2/ Is it any different from what was submitted last time and has Seymour communicated those changes? Apart from being more obscurely written, it has not changed in substance from last time. The bill was rejected last time partly because there was existing legislation and legislation that was in the act of being drawn up that already covered consistency of new legislation being drawn up and giving them greater transparency. The re-submitted bill has not changed in its attempt to portray itself as a bill that seeks consistency in legislation being drawn up and seeks transparency in the process. Seymour has not explained how it differs from the last presentation and how the existing legislation (some being drawn up at the time by the last government in 2021 when Seymour last presented his bill so little time since to test it) was inadequate (if it was) and how his proposed bill addresses those shortfalls. The reason it has not changed is because it never was about consistency nor transparency in legislation, it was about a covert attempt to insert ACT/Big Business and coincidentally also stated Atlas group principles into all future legislation and also to give the power to change all previously enacted legislation to bring it in line with those ACT/Big Business (note especially foreign big business) principles.
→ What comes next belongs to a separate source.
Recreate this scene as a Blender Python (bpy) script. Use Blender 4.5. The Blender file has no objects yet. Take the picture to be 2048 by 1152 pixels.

3/ Is it democratic? NO. ACT have only 8% of the vote, if they were not in coalition with the current government and listed it as part of their agreement to form the government, it would not have had any chance of being passed. It has not clearly been put in front of New Zealanders, most of whom don’t understand the bill and a lot don’t even try to understand the bill, under the belief that unlike the Principles of the Treaty Bill which most New Zealanders had some understanding of and opposed, they believe this is just a bill about legislative form, boring. And the bill is very boring to read. I think it is intended to be. What many do not understand is that this bill would attempt to give David Seymour the right as Minister in charge of the Ministry he has set up, unbridled power and the power to dismantle the Treaty of Waitangi if if conflicted with ACT’s inserted principles as part of retrospectively adapting the legislation to support Big Business’s principles. It will also take out of NZer’s hands any real power over government. It will put international big business interests who have bought land here or the right to operate mines or any other business a dominant right over the community’s rights to not just unpolluted water ways or not have pollution that negatively affects other businesses like fisheries, farming, tourism but it will also give them rights to assert even greater anti-competitory behaviour that can work against the local NZ economies ability to thrive or for us to be independent of monopolies. Basically our country gets run by big business, not us.